I stopped reading after one hundred comments, not one of them sympathetic!  It was morbid curiosity at its most self-defeating.  Dolly’s age, her appearance, her faith, her money (“why doesn’t she DO something if she’s so concerned?”) were up for scorn. Then there were the endless conspiracy theorists, seriously positing the idea that the fires were “fake” or deliberately set by liberals with a climate change agenda. Even these people — conservatives, one assumes — had no kindness in their hearts for Parton or even for all those suffering the effects of the wildfires.  It was just a swamp of nastiness, for the sake of being nasty.

Quite pointlessly nasty, too. As anybody might have expected, Dolly Parton put her money where her mouth is, setting up a fund to assist those affected by the fires. Her "My People Fund" will provide $1,000 a month to families who have lost their homes.

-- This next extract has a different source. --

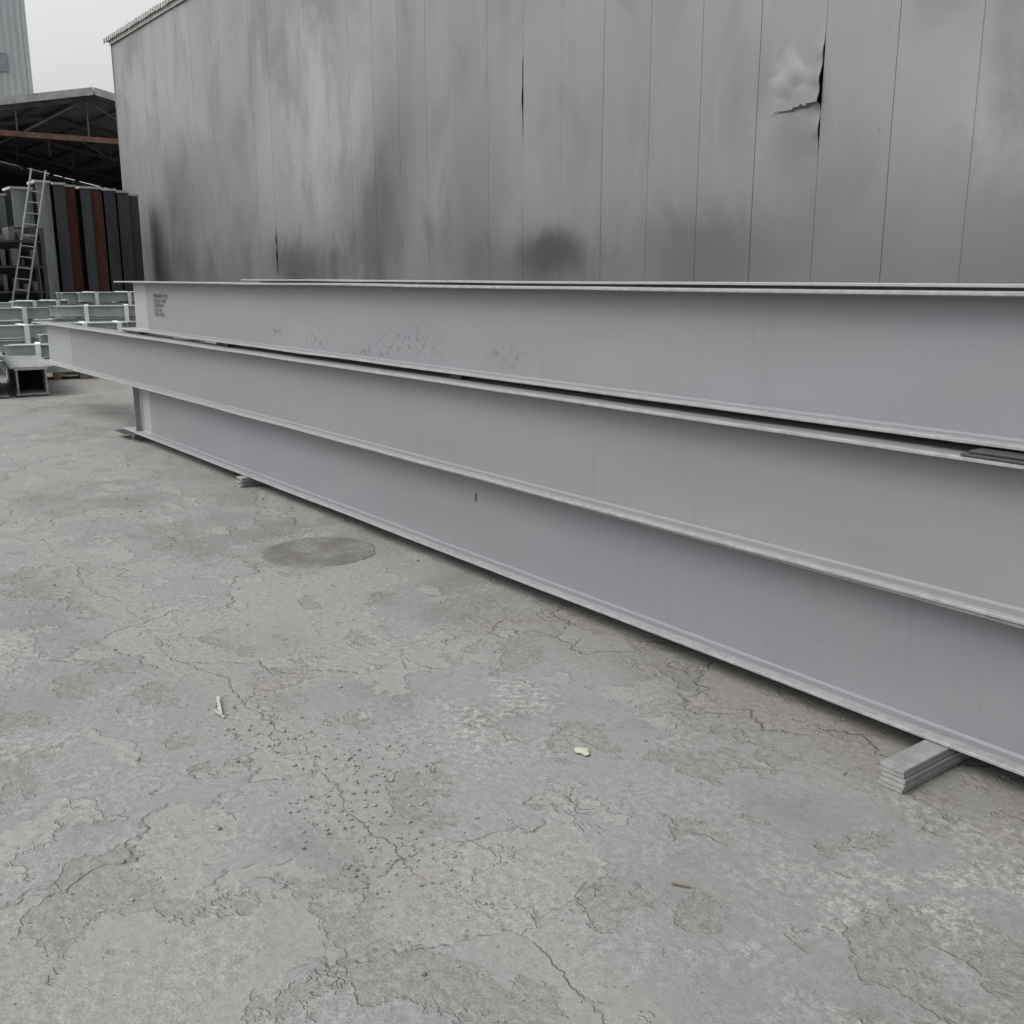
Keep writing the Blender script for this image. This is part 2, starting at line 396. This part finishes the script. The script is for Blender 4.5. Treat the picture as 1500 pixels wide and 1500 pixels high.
# ------------------------------------------------------------ tower
tw=empty('clad_tower_building')
V=[];F=[]
def corr(pa,pb,z0,z1,n):
    b=len(V); pa=Vector(pa); pb=Vector(pb); d=(pb-pa); nn=Vector((d.y,-d.x,0)).normalized()
    for i in range(n+1):
        p=pa+d*i/n+nn*(.10 if i%2 else 0)
        V.append((p.x,p.y,z0)); V.append((p.x,p.y,z1))
    for i in range(n): F.append((b+2*i,b+2*i+2,b+2*i+3,b+2*i+1))
corr((-90,6,0),(-90,20.9,0),0,44,60); corr((-90,20.9,0),(-108,20.9,0),0,44,60); corr((-90,6,0),(-108,6,0),0,44,40)
mesh_obj('cladding',V,F,MAT_TOWER,tw)
gg=Geo(); gg.box(-108,-90.15,6.1,20.8,0,43.9); gg.obj('core',MAT_TOWER,tw)
gg=Geo()
for z in (17.0,28):
    for y in (10,14.4,18.45): gg.box(-90.0,-89.85,y,y+.95,z-.05,z+1.3)
gg.obj('windows',MAT_GLASS,tw)
gg=Geo(); gg.box(-90,-89.8,20.75,21.05,0,44); gg.obj('corner_trim',MAT_TOWER,tw)

# ------------------------------------------------------------ plate girders standing in front of shed
def girder(name,x,y,z0,z1,w,d,mat):
    gg=Geo()
    gg.extr(ibeam_prof(d,w,.03,.025),(x,y,z0),(x,y,z1),up=(1,0,0))
    k=z0+.7
    while k<z1: gg.box(x+.035,x+d-.035,y-w/2+.01,y+w/2-.01,k,k+.02); k+=1.1
    k=z0+.4
    while k<z1-.1:
        gg.box(x+d+.0,x+d+.012,y-w*.38,y-w*.28,k,k+.04); gg.box(x+d+.0,x+d+.012,y+w*.28,y+w*.38,k,k+.04); k+=.16
    o=gg.obj(name,mat)
    gg=Geo(); gg.box(x-.02,x+d+.04,y-w/2-.03,y+w/2+.03,z1+.001,z1+.06); gg.obj('cap_plate',MAT_TRIM,o)
    return o
cols=[(6.98,MAT_GRGIRD,4.02,.34),(7.36,MAT_DKGIRD,3.98,.28),(7.70,MAT_RUST,3.97,.34),(8.04,MAT_DKGIRD,3.92,.26),(8.36,MAT_RUST,3.93,.30),(8.70,MAT_DKGIRD,3.9,.30),(9.05,MAT_DKGIRD,3.86,.30),(9.4,MAT_DKGIRD,3.8,.27)]
for (y,mt,z,w_) in cols: girder('plate_girder',-30.5-random.random()*.5,y,0,z,w_,.8,mt)
for (y,mt,z,x) in [(6.50,MAT_GRGIRD,3.85,-31),(5.95,MAT_GRGIRD,3.7,-31.6),(5.4,MAT_GRGIRD,3.6,-31.2),(4.8,MAT_GRGIRD,3.4,-32)]:
    girder('plate_girder',x,y,0,z,.5,.9,mt)
p=empty('scrap_plate_rack'); gg=Geo()
for y in (4.6,6.25):
    for x in (-28.2,-27.3): gg.box(x-.04,x+.04,y-.04,y+.04,0,2.75)
for z in (.6,1.2,1.8,2.4): gg.box(-28.2,-27.3,4.6,6.25,z,z+.05)
gg.box(-28.3,-28.26,4.6,6.3,0,2.8)
gg.obj('rack_frame',MAT_DKGIRD,p); gg=Geo()
for z in (.66,1.26,1.86,2.46):
    for i in range(7):
        y=4.65+i*.22; gg.box(-28.1,-27.35+random.uniform(-.1,.1),y,y+random.uniform(.05,.18),z,z+random.uniform(.08,.4))
gg.obj('stored_plates',MAT_TRUSS,p)
gg=Geo(); p0=Vector((-27.1,5.15,0)); p1=Vector((-27.5,6.22,4.15)); off=Vector((.10,.30,-.04))
gg.bar(p0,p1,.03,.05); gg.bar(p0+off,p1+off,.03,.05)
for i in range(1,16):
    t=i/16; gg.bar(p0.lerp(p1,t),p0.lerp(p1,t)+off,.022)
gg.obj('leaning_ladder',MAT_LADDER)

# ------------------------------------------------------------ bundles of small beams
def bundle(cx,cy,ang,L,cols_,rows,h=.20,w=.17,z0=.12,strap=True):
    p=empty('steel_beam_bundle'); p.location=(cx,cy,0); p.rotation_euler=(0,0,R(ang))
    gg=Geo(); gt=Geo(); gs=Geo(); z=z0
    for r in range(rows):
        for c in range(cols_):
            y=(c-(cols_-1)/2)*(w+.02); dx=random.uniform(-.3,.3)
            if r==rows-1 and random.random()<.25: continue
            gg.extr(ibeam_prof(h,w,.013,.012),(-L/2+dx,y,z),(L/2+dx,y,z))
            if random.random()<.6: gg.box(L/2+dx,L/2+dx+.012,y-w/2-.02,y+w/2+.02,z-.01,z+h+.01)
        z+=h
        if r<rows-1:
            for k in (-.3,.3): gt.box(L*k-.04,L*k+.04,-(cols_*w)/2-.05,(cols_*w)/2+.05,z+.002,z+.033)
            z+=.035
    for k in (-.32,.0,.32): gt.box(L*k-.06,L*k+.06,-(cols_*w)/2-.1,(cols_*w)/2+.1,.003,z0-.002)
    gg.obj('beams',MAT_PALE,p); gt.obj('timbers',MAT_TIMBER,p)
    if strap:
        W=(cols_*(w+.02))/2+.012
        for k in (-.2,.24):
            gs.box(L*k-.04,L*k+.04,-W-.006,-W,z0,z+.01); gs.box(L*k-.04,L*k+.04,-W,W,z+.002,z+.012); gs.box(L*k-.04,L*k+.04,W,W+.006,z0,z+.01)
        gs.obj('straps',MAT_WHITE,p)
    return p
bundle(-25.3,4.6,84,2.6,4,4)
bundle(-26.0,7.9,80,2.4,4,4)
bundle(-23.6,6.6,100,1.7,3,5)
bundle(-21.6,6.0,74,1.7,4,4)
bundle(-21.0,3.9,95,1.6,3,4)
bundle(-19.2,5.2,80,1.3,4,3)
bundle(-19.0,3.5,88,1.6,4,3)
bundle(-17.4,4.0,78,1.2,3,2)
bundle(-18.2,4.6,118,.9,3,3,.16,.14)
bundle(-22.8,5.0,112,1.2,3,5,.17,.15)
p=empty('open_box_girder'); p.location=(-14.9,3.10,0); p.rotation_euler=(0,0,R(-8))
gg=Geo(); t=.02; W=.42; Hh=.38; L=2.4
gg.box(-L,0,-W/2,W/2,.02,.02+t); gg.box(-L,0,-W/2,W/2,Hh-t,Hh); gg.box(-L,0,-W/2+.02,-W/2+.02+t,.02+t,Hh-t); gg.box(-L,0,W/2-.02-t,W/2-.02,.02+t,Hh-t)
gg.box(-L,-.05,-W/2-.05,W/2+.08,Hh+.001,Hh+.018)
gg.obj('box_plates',MAT_PLATE,p)
gg=Geo(); gg.box(-L+.1,-.6,-W/2+.045,W/2-.045,.045,Hh-t-.003); gg.obj('dark_infill',MAT_DARK,p)  # near-black block added inside, painting the shade of the open end
gg=Geo(); gg.extr(ibeam_prof(.27,.22,.014,.012),(-2.2,-.42,.02),(.1,-.42,.02)); gg.extr(ibeam_prof(.27,.22,.014,.012),(-2.3,-.42,.292),(.0,-.42,.292)); gg.obj('side_beams',MAT_PLATE,p)

# ------------------------------------------------------------ manhole / patched concrete disc
mm=M('patched_concrete_disc',.92,0,.3)
f=mm.noise(30,4,.7); a=mm.noise(4,5,.65)
c=mm.mix(mm.step(a,.35,.68),(.150,.143,.127),(.225,.22,.203)); c=mm.mix(mm.step(f,.4,.65,0,.5),c,(.118,.113,.102))
MAT_MH=mm.out(c,None,mm.bump(mm.add(f,a),.012,.9))
V=[(-5.3,2.58,.006)];F=[];N=96
for ring,(rr,z) in enumerate(((.325,.006),(.338,.0005))):
    for i in range(N):
        t=2*math.pi*i/N; r=rr*(1+.035*noise.noise(Vector((math.cos(t)*2.5,math.sin(t)*2.5,1)))+.04*noise.noise(Vector((math.cos(t)*9,math.sin(t)*9,5))))
        V.append((-5.3+r*math.cos(t),2.58+r*math.sin(t),z))
for i in range(N):
    j=(i+1)%N; F.append((0,1+i,1+j)); F.append((1+i,1+N+i,1+N+j,1+j))
mesh_obj('manhole_cover',V,F,MAT_MH)

# ------------------------------------------------------------ litter
V=[];F=[]; N=11
for i in range(N):
    t=2*math.pi*i/N; r=.028*(1+.3*random.uniform(-1,1)); V.append((-2.39+r*1.2*math.cos(t),2.12+r*.9*math.sin(t),.004+.006*random.random()))
V.append((-2.39,2.12,.010)); F=[(N,i,(i+1)%N) for i in range(N)]
mesh_obj('leaf_scrap',V,F,MAT_PAPER)
gg=Geo(); gg.bar((-3.42,1.235,.008),(-3.58,1.285,.012),.011,.008); gg.bar((-3.40,1.24,.006),(-3.47,1.23,.012),.008,.005); gg.obj('wood_splinter',MAT_STICK)
gg=Geo(); gg.bar((-1.62,1.83,.004),(-1.66,1.80,.006),.006,.004); gg.obj('twig',MAT_TIMBER)
bm=bmesh.new(); bmesh.ops.create_icosphere(bm,subdivisions=1,radius=1)
iv=[tuple(v.co) for v in bm.verts]; ifc=[tuple(v.index for v in f.verts) for f in bm.faces]; bm.free()
V=[];F=[]
def stone(x,y,r):
    b=len(V); a=random.random()*6.28; sx,sy,sz=random.uniform(.7,1.3),random.uniform(.7,1.2),random.uniform(.45,.8)
    for v in iv:
        k=1+random.uniform(-.18,.18); px=v[0]*sx*r*k; py=v[1]*sy*r*k
        V.append((x+px*math.cos(a)-py*math.sin(a),y+px*math.sin(a)+py*math.cos(a),r*sz*.6+v[2]*sz*r*k))
    for f in ifc: F.append(tuple(b+i for i in f))
for i in range(5500):
    x=random.uniform(-9,0); y=random.uniform(.1,3.3)
    d=noise.noise(Vector((x*1.2,y*1.2,3))); near=abs(y-1.33)<.25
    if d>0.05 or near or random.random()<.15: stone(x,y,random.choice([.0015,.002,.0025,.003,.004]) if random.random()<.98 else random.uniform(.006,.011))
for k in range(360):
    cx,cy=random.choice([(-2.55,1.30),(-2.2,1.28),(-3.3,1.3),(-2.75,1.45)])
    stone(cx+random.gauss(0,.17),cy+random.gauss(0,.10),random.uniform(.0015,.0075))
mesh_obj('gravel',V,F,MAT_STONE)

# ------------------------------------------------------------ world + sun
EL_=R(52); AZ=R(200)
w=bpy.data.worlds.new('World'); scene.world=w; w.use_nodes=True; nt=w.node_tree
bg=nt.nodes['Background']; sk=nt.nodes.new('ShaderNodeTexSky'); sk.sky_type='NISHITA'; sk.sun_disc=False
sk.sun_elevation=EL_; sk.sun_rotation=AZ; sk.dust_density=4.0; sk.air_density=1.5; sk.ozone_density=1.0
hs=nt.nodes.new('ShaderNodeHueSaturation'); hs.inputs['Saturation'].default_value=.08; hs.inputs['Value'].default_value=1.28
nt.links.new(sk.outputs[0],hs.inputs['Color']); nt.links.new(hs.outputs[0],bg.inputs['Color']); bg.inputs['Strength'].default_value=.15
sd=bpy.data.lights.new('sun','SUN'); sd.energy=.85; sd.angle=R(40); sd.color=(1,.98,.95)
so=bpy.data.objects.new('sun',sd); scene.collection.objects.link(so)
sv=Vector((math.sin(AZ)*math.cos(EL_),math.cos(AZ)*math.cos(EL_),math.sin(EL_)))
so.rotation_euler=sv.to_track_quat('Z','Y').to_euler()

# ------------------------------------------------------------ camera
cd=bpy.data.cameras.new('camera'); cam=bpy.data.objects.new('camera',cd); scene.collection.objects.link(cam)
cd.sensor_width=36; cd.lens=36*1472/1500; cd.clip_end=1500; cd.clip_start=.05
p=R(13.2); h=R(37.2)
d=Vector((-math.cos(h)*math.cos(p),math.sin(h)*math.cos(p),-math.sin(p)))
cam.location=(0,0,1.6); cam.rotation_euler=d.to_track_quat('-Z','Y').to_euler()
scene.camera=cam
scene.view_settings.view_transform='Standard'; scene.view_settings.look='None'; scene.view_settings.exposure=0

So, it is the real turtle soup of what we are, or the mock of having a “voice?”  I’m going to side with the latter.  I just have to.  And for the umpteenth time, I make a vow to stay away from the comments sections.  Maybe I really will try to live in a bubble.
Oddly, perhaps not so oddly, I often come away from these glimpses into the internet darkness, with the sound of Angela Lansbury, as Countess Aurelia, singing Jerry Herman’s great song, “I Don’t Want To Know” from the Broadway show “Dear World.” (It was not a huge success — despite Lansbury’s Tony Award — but ripe for revival, these days.)

As Jerry Herman wrote: “So if my friends, if love is dead, I don’t want to know.” 
THIS N’ That:

... Brava to the divine Michelle Dockery, who has somewhat shattered her “Downton Abbey” Lady Mary image, with a juicy new TNT series “Good Behavior.”

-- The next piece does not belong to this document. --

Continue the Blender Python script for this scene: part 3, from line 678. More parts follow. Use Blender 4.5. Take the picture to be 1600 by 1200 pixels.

I say “somewhat” because Lady Mary was often no lady, not always “nice” and more than a handful — remember the dead lover in her bed?! I adored the character, because as I saw her, Mary was the least hypocritical of the bunch, and I also adored the actress. (I was unapologetically Team Mary, despite pushback from some who just hated the way she treated her eternally insipid sister, Lady Edith.)
In “Good Behavior” Dockery — displaying an excellent American accent — plays Letty, a lying, thieving, hard-drinking, drug-taking ex-con, trying to go straight.  But how straight can you stay when you accidentally hook up with a professional hit man? (sexy Juan Diego Botto, aka Javier.)  Miss Dockery’s model-slim frame and  delicate porcelain loveliness is somewhat at odds with the poor rural roots of her character, and the fact that she’s recently out of prison, which is rarely a beautifying experience; but that is what makes this a compulsively watchable TV show, and not a documentary. (Although the actress has no issue with “looking like shit” — as Javier remarks unkindly at one point — when it’s called for.)
Four episodes in and I’m hooked. Dockery is astonishingly convincing; infinitely vulnerable but endlessly tempted down the rabbit hole of corruption. There's great chemistry with Botto, a hit man with a heart, of sorts. I don’t know where they can take these characters without going really dark, and if they do that, can the series be convincingly sustained for more than one season? We shall see. I probably wondered the same thing about “Breaking Bad.” 
P.S.  A big shout out to Lusia Strus who plays Dockery’s no-nonsense mother, Estelle. She is terrific, and had a line in this week’s episode, referencing Letty’s lurid sexual past, that was so vulgarly and brilliantly to the point, that it — and Strus’ delivery — deserve raucous applause.
… BRAVO to director Anton Corbijn, for incorporating Janis Joplin’s searing “Piece of My Heart” into his elegant “runaway bride”-themed commercial for the new Miss Dior fragrance.

The ad stars Natalie Portman (an Oscar shoo-in based on all advance buzz for “Jackie”) as a woman with second thoughts.  It’s lovely to look at, as is Miss Portman, in her wedding gown. But the beautifully harsh growling of Janis, gives the spot a jarring, exciting power.
Director Corbijn sees a feminist theme in the use of “Piece of My Heart.”  I don’t know about that — she’s wailing that her man is breaking her heart — he’s out on the street looking good and never ever hears her crying at night. But, to each his own feminism. 

It’s just great to hear the blood-boiling vocalizing of Janis.  Even though that does, alas, lead to melancholy reflection on what might have been, had she not left way too soon. 

Oh, and I do believe Joplin’s favorite fragrance was ... Southern Comfort.